Tribune Business Reporter

nmckenzie@tribunemedia.net

DRAFT legislation containing the necessary regulatory framework for oil exploration in the Bahamas could be before Cabinet with in the next 30 days, the Minister for the Environment said yesterday.

“I think that those regulations will probably be before Cabinet, I would say, within the next 30 days,” added Kenred Dorsett.

“We have received a preliminary draft from the Attorney General’s Office, which my office is now in the process of vetting and making some changes to. I think we should be in a position to put that before our Cabinet colleagues, so we could then have consultation on the draft regulations leading probably into the Budget cycle.”

Mr Dorsett added: “I certainly think that heading into that cycle we should be able to talk definitively about the proposed regime, and so for me I’m certainly pleased because for months I have been talking about the draft regulatory environment being out in place.

“We now have a draft that’s in circulation and so I should be able to speak in a few weeks about that, and we will begin the consultation process with stakeholders.”

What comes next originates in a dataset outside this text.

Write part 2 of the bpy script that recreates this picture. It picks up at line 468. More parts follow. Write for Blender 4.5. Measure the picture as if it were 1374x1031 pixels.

The Government announced back in March that it would allow exploratory oil drilling to determine whether there are commercial quantities of oil in the Bahamas prior to any referendum. Mr Dorsett at the time announced it was unlikely that there would be any referendum on oil exploration in the Bahamas prior to the 2015 second half.

If commercial quantities of oil are discovered in the Bahamas, the Government has said it would engage the Bahamian people in an extensive public information programme to ensure all facts were made available before a national referendum. The Bahamas Petroleum Company (BPC) has been planning to drill for oil once the Government gives the go-ahead.

Regarding the issue of establishing a national sovereign wealth trust if commercially viable amounts of oil were found in Bahamian waters, Mr Dorsett said: “I think the notion of a sovereign trust is not something that is new; it’s been bandied around by many groupings.

“I think that when we are in a position to speak specifically to the changes within the Petroleum Act and the accompanying regulations, I will have discussions with groups such as church, other interested Bahamians and the public at large about that regime.”